TO BE DONE: Retype the full set of records. Keep every character identical.

(Scripts that build scenes)
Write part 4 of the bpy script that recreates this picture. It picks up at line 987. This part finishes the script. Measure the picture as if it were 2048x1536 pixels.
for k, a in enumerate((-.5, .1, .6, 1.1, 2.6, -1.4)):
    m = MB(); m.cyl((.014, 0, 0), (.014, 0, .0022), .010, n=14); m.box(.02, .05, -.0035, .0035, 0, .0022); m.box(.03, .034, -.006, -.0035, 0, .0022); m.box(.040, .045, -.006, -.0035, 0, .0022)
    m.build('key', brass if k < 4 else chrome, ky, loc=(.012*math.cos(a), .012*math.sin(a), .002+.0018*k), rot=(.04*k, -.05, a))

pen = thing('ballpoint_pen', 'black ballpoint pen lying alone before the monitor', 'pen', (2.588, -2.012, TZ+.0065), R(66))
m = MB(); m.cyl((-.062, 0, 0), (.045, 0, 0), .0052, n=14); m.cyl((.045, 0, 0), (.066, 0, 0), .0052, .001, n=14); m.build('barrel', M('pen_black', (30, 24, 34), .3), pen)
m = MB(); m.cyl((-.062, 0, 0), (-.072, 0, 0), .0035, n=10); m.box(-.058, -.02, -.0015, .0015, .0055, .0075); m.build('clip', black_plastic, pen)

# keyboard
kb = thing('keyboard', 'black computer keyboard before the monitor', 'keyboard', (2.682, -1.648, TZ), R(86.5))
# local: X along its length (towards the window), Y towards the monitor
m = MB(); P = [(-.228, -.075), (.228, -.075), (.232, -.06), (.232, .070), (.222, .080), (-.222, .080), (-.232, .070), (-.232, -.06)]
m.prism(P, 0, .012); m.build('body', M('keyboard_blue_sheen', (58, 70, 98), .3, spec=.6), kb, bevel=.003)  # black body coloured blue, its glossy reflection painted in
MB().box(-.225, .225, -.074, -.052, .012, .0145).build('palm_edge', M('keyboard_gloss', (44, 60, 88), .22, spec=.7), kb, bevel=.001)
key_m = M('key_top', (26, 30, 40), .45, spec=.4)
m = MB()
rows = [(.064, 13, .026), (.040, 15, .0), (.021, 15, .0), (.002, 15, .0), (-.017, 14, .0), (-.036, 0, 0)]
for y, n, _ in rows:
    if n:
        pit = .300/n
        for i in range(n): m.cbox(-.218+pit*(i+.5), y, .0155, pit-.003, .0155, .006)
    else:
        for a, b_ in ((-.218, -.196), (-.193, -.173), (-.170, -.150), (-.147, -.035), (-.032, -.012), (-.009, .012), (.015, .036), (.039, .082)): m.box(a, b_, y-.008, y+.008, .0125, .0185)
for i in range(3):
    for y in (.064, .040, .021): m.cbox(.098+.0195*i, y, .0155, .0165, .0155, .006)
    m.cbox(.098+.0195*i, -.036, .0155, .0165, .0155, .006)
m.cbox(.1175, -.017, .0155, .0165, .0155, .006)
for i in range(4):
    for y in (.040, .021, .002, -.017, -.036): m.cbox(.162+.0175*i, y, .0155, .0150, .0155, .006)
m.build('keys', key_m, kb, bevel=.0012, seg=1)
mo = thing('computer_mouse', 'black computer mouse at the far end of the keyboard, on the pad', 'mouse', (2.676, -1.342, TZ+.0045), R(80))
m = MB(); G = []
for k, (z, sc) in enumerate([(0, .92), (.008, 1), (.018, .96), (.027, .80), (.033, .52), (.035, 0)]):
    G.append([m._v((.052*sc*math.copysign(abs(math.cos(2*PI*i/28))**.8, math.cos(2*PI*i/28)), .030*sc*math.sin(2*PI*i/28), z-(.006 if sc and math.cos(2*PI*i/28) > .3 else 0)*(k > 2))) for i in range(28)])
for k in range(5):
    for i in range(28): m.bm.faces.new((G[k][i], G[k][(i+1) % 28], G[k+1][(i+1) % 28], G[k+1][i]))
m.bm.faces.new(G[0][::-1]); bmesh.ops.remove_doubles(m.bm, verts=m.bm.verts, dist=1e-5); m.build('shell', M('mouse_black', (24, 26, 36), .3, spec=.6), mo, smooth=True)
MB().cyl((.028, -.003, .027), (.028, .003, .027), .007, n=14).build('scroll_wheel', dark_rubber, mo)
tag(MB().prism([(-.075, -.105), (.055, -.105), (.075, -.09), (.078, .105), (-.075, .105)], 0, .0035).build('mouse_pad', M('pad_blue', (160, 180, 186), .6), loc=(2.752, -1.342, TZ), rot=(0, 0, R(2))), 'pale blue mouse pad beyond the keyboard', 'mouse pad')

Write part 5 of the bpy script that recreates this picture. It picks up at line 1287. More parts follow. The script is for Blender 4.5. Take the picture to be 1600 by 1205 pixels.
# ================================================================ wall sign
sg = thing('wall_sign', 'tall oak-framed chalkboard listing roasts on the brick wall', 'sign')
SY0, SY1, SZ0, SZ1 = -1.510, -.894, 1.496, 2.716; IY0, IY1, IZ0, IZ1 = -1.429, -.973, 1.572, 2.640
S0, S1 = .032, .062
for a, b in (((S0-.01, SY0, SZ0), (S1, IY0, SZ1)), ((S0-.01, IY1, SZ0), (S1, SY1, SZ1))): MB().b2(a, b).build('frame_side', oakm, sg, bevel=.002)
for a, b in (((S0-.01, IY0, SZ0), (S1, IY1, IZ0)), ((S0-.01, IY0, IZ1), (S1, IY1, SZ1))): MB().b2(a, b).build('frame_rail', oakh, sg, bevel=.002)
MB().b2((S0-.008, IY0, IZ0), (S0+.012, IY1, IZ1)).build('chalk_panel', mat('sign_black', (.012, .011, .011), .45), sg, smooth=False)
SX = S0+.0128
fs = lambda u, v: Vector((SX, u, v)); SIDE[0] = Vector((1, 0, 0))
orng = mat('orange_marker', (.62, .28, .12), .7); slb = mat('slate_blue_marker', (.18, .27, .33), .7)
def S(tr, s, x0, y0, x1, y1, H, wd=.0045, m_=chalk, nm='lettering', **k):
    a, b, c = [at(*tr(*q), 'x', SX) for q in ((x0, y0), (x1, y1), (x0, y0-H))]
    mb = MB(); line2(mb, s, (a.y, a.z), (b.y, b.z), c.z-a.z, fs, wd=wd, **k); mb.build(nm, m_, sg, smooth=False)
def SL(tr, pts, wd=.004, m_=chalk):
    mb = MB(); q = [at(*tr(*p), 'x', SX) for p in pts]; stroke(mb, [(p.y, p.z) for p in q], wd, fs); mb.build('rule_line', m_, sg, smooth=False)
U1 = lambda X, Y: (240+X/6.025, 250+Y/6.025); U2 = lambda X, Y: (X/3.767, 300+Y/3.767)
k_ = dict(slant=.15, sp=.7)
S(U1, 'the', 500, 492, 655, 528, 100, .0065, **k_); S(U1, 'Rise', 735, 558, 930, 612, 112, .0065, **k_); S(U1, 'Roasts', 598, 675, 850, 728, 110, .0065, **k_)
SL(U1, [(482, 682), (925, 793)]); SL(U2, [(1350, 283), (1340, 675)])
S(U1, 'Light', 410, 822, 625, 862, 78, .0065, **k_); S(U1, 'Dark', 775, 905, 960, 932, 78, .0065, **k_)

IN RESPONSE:
Write part 4 of the bpy script that recreates this picture. It picks up at line 987. This part finishes the script. Measure the picture as if it were 2048x1536 pixels.
for k, a in enumerate((-.5, .1, .6, 1.1, 2.6, -1.4)):
    m = MB(); m.cyl((.014, 0, 0), (.014, 0, .0022), .010, n=14); m.box(.02, .05, -.0035, .0035, 0, .0022); m.box(.03, .034, -.006, -.0035, 0, .0022); m.box(.040, .045, -.006, -.0035, 0, .0022)
    m.build('key', brass if k < 4 else chrome, ky, loc=(.012*math.cos(a), .012*math.sin(a), .002+.0018*k), rot=(.04*k, -.05, a))

pen = thing('ballpoint_pen', 'black ballpoint pen lying alone before the monitor', 'pen', (2.588, -2.012, TZ+.0065), R(66))
m = MB(); m.cyl((-.062, 0, 0), (.045, 0, 0), .0052, n=14); m.cyl((.045, 0, 0), (.066, 0, 0), .0052, .001, n=14); m.build('barrel', M('pen_black', (30, 24, 34), .3), pen)
m = MB(); m.cyl((-.062, 0, 0), (-.072, 0, 0), .0035, n=10); m.box(-.058, -.02, -.0015, .0015, .0055, .0075); m.build('clip', black_plastic, pen)

# keyboard
kb = thing('keyboard', 'black computer keyboard before the monitor', 'keyboard', (2.682, -1.648, TZ), R(86.5))
# local: X along its length (towards the window), Y towards the monitor
m = MB(); P = [(-.228, -.075), (.228, -.075), (.232, -.06), (.232, .070), (.222, .080), (-.222, .080), (-.232, .070), (-.232, -.06)]
m.prism(P, 0, .012); m.build('body', M('keyboard_blue_sheen', (58, 70, 98), .3, spec=.6), kb, bevel=.003)  # black body coloured blue, its glossy reflection painted in
MB().box(-.225, .225, -.074, -.052, .012, .0145).build('palm_edge', M('keyboard_gloss', (44, 60, 88), .22, spec=.7), kb, bevel=.001)
key_m = M('key_top', (26, 30, 40), .45, spec=.4)
m = MB()
rows = [(.064, 13, .026), (.040, 15, .0), (.021, 15, .0), (.002, 15, .0), (-.017, 14, .0), (-.036, 0, 0)]
for y, n, _ in rows:
    if n:
        pit = .300/n
        for i in range(n): m.cbox(-.218+pit*(i+.5), y, .0155, pit-.003, .0155, .006)
    else:
        for a, b_ in ((-.218, -.196), (-.193, -.173), (-.170, -.150), (-.147, -.035), (-.032, -.012), (-.009, .012), (.015, .036), (.039, .082)): m.box(a, b_, y-.008, y+.008, .0125, .0185)
for i in range(3):
    for y in (.064, .040, .021): m.cbox(.098+.0195*i, y, .0155, .0165, .0155, .006)
    m.cbox(.098+.0195*i, -.036, .0155, .0165, .0155, .006)
m.cbox(.1175, -.017, .0155, .0165, .0155, .006)
for i in range(4):
    for y in (.040, .021, .002, -.017, -.036): m.cbox(.162+.0175*i, y, .0155, .0150, .0155, .006)
m.build('keys', key_m, kb, bevel=.0012, seg=1)
mo = thing('computer_mouse', 'black computer mouse at the far end of the keyboard, on the pad', 'mouse', (2.676, -1.342, TZ+.0045), R(80))
m = MB(); G = []
for k, (z, sc) in enumerate([(0, .92), (.008, 1), (.018, .96), (.027, .80), (.033, .52), (.035, 0)]):
    G.append([m._v((.052*sc*math.copysign(abs(math.cos(2*PI*i/28))**.8, math.cos(2*PI*i/28)), .030*sc*math.sin(2*PI*i/28), z-(.006 if sc and math.cos(2*PI*i/28) > .3 else 0)*(k > 2))) for i in range(28)])
for k in range(5):
    for i in range(28): m.bm.faces.new((G[k][i], G[k][(i+1) % 28], G[k+1][(i+1) % 28], G[k+1][i]))
m.bm.faces.new(G[0][::-1]); bmesh.ops.remove_doubles(m.bm, verts=m.bm.verts, dist=1e-5); m.build('shell', M('mouse_black', (24, 26, 36), .3, spec=.6), mo, smooth=True)
MB().cyl((.028, -.003, .027), (.028, .003, .027), .007, n=14).build('scroll_wheel', dark_rubber, mo)
tag(MB().prism([(-.075, -.105), (.055, -.105), (.075, -.09), (.078, .105), (-.075, .105)], 0, .0035).build('mouse_pad', M('pad_blue', (160, 180, 186), .6), loc=(2.752, -1.342, TZ), rot=(0, 0, R(2))), 'pale blue mouse pad beyond the keyboard', 'mouse pad')

Write part 5 of the bpy script that recreates this picture. It picks up at line 1287. More parts follow. The script is for Blender 4.5. Take the picture to be 1600 by 1205 pixels.
# ================================================================ wall sign
sg = thing('wall_sign', 'tall oak-framed chalkboard listing roasts on the brick wall', 'sign')
SY0, SY1, SZ0, SZ1 = -1.510, -.894, 1.496, 2.716; IY0, IY1, IZ0, IZ1 = -1.429, -.973, 1.572, 2.640
S0, S1 = .032, .062
for a, b in (((S0-.01, SY0, SZ0), (S1, IY0, SZ1)), ((S0-.01, IY1, SZ0), (S1, SY1, SZ1))): MB().b2(a, b).build('frame_side', oakm, sg, bevel=.002)
for a, b in (((S0-.01, IY0, SZ0), (S1, IY1, IZ0)), ((S0-.01, IY0, IZ1), (S1, IY1, SZ1))): MB().b2(a, b).build('frame_rail', oakh, sg, bevel=.002)
MB().b2((S0-.008, IY0, IZ0), (S0+.012, IY1, IZ1)).build('chalk_panel', mat('sign_black', (.012, .011, .011), .45), sg, smooth=False)
SX = S0+.0128
fs = lambda u, v: Vector((SX, u, v)); SIDE[0] = Vector((1, 0, 0))
orng = mat('orange_marker', (.62, .28, .12), .7); slb = mat('slate_blue_marker', (.18, .27, .33), .7)
def S(tr, s, x0, y0, x1, y1, H, wd=.0045, m_=chalk, nm='lettering', **k):
    a, b, c = [at(*tr(*q), 'x', SX) for q in ((x0, y0), (x1, y1), (x0, y0-H))]
    mb = MB(); line2(mb, s, (a.y, a.z), (b.y, b.z), c.z-a.z, fs, wd=wd, **k); mb.build(nm, m_, sg, smooth=False)
def SL(tr, pts, wd=.004, m_=chalk):
    mb = MB(); q = [at(*tr(*p), 'x', SX) for p in pts]; stroke(mb, [(p.y, p.z) for p in q], wd, fs); mb.build('rule_line', m_, sg, smooth=False)
U1 = lambda X, Y: (240+X/6.025, 250+Y/6.025); U2 = lambda X, Y: (X/3.767, 300+Y/3.767)
k_ = dict(slant=.15, sp=.7)
S(U1, 'the', 500, 492, 655, 528, 100, .0065, **k_); S(U1, 'Rise', 735, 558, 930, 612, 112, .0065, **k_); S(U1, 'Roasts', 598, 675, 850, 728, 110, .0065, **k_)
SL(U1, [(482, 682), (925, 793)]); SL(U2, [(1350, 283), (1340, 675)])
S(U1, 'Light', 410, 822, 625, 862, 78, .0065, **k_); S(U1, 'Dark', 775, 905, 960, 932, 78, .0065, **k_)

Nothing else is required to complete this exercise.